Dikatakan Pimpinan Yayasan Haji Maqbul Hasibuan, M. Ali Sakti M Hasibuan bersamaKetua Yayasan Haji Maqbul Hasibuan, yang juga sebagai Ustazah di Pondok pesantren Al-Maqbul Ustazah Suarnida Hasibuan, S.Ag, dan didampingi Kepala Sekolah MTs Swasta Ustazah Drs. Siti Rawiyah Hasibuan serta para Ustadz dan Ustazah, sejak berdirinya ponpes kita ini tidak pernah menolak santri santriwati yang berkebutuhan khusus.
“Dimana Pesantren juga sebagai lembaga yang lebih dahulu menerima penyandang disabilitas daripada pendidikan yang lain. Meskipun tidak pernah menyatakan sebagai pesantren yang inklusi, namun pada praktiknya pesantren tidak pernah menolak siapapun yang mau masuk ke pesantren,” kata Ustazah Suarnida Hasibuan saat dijumpai awak media ini sesuai berikan pendidikan kepada santri yang berkebutuhan khusus, Kamis sore (31/10/2024).
Ketua Yayasan itu juga menyampaikan, pesantren bukanlah ‘tempat buangan’ dan bukan pula sebagai ‘bengkel orang’ karena anak disabilitas bukan ‘produk’ Tuhan yang gagal.
“Kementerian Agama mungkin belum mendata secara penuh jumlah pesantren inklusif atau memiliki santri penyandang disabilitas.

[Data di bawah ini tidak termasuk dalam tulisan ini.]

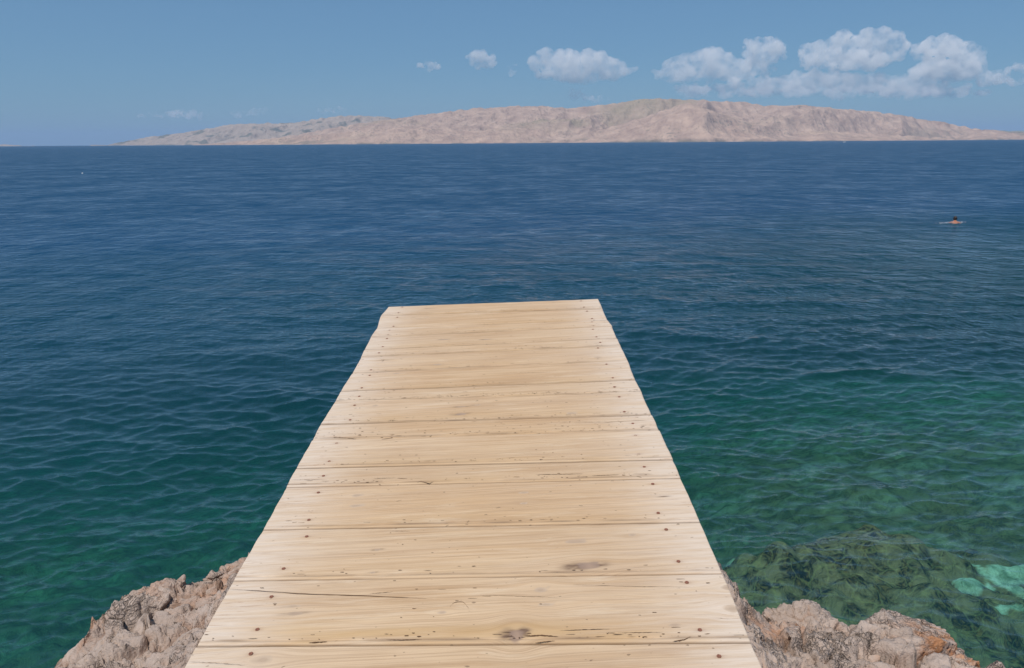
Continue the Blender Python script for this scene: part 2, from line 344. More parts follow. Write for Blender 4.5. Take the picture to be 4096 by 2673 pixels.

Namun, ternyata sudah banyak pesantren yang memang sudah menerima anak berkebutuhan khusus,” ucapnya.
Selain itu Ustazah Suarnida, mengatakan Sebagian orangtua yang mempunyai status ekonomi tinggi biasanya mengundang psikolog untuk menangani secara khusus agar dapat mengetahui kecenderungan anak.
Akan tetapi, bagi kalangan orangtua yang memiliki keterbatasan ekonomi tentu tidak mempunyai kemampuan untuk mendatangkan psikolog. Sehingga, ada yang dititipkan kepada pengasuh pesantren supaya didoakan untuk kelancaran dalam menuntut ilmu agama.
Adapun Kendala yang sering ditemui di pesantren adalah belum adanya guru atau ustaz yang memiliki kompetensi sesuai bidang seperti di sekolah luar biasa (SLB). Namun, hal ini tak menghalangi para ustaz untuk membimbing santri disabilitas dalam mengenal ibadah, pendidikan, maupun kegiatan lainnya.
“Para santri yang berkebutuhan khusus dididik dengan ilmu agamanya, sehingga mereka minimal bisa mandiri dalam ibadah shalat dan mengaji. Pencapaian demikian adalah sesuatu yang sudah luar biasa,” kata Suarnida.
Sehingga, dalam hal ini negara hadir untuk mendampingi yang sesuai dengan kebutuhan, misalnya membangun ekosistem, fasilitas kursi roda, akses lingkungan, dan lain-lain.tuturnya.
Disamping itu, untuk membangun ekosistem termasuk hal yang sangat penting, karena banyak anak berkebutuhan khusus yang ditolak, dirundung (bullying), disingkirkan, dan dianggap lain. Maka pengasuh pesantren, yakni Pimpinan yayasan membuat ekosistem yang baru soal bagaimana santri non disabilitas bisa menghargai yang disabilitas. Serta, bisa mendampingi ke kamar mandi, masjid, tempat belajar, dan seterusnya.
Lebih lanjut, ditambahkan Ustazah Suarnida, sudah 0ada beberapa pesantren di NKRI kita ini yang sudah mendeklarasikan lembaganya sebagai pesantren inklusif, seperti yang pernah saya baca di media sudah ada di Kudus, Semarang, Lampung, Tangerang Selatan, dan lain-lain.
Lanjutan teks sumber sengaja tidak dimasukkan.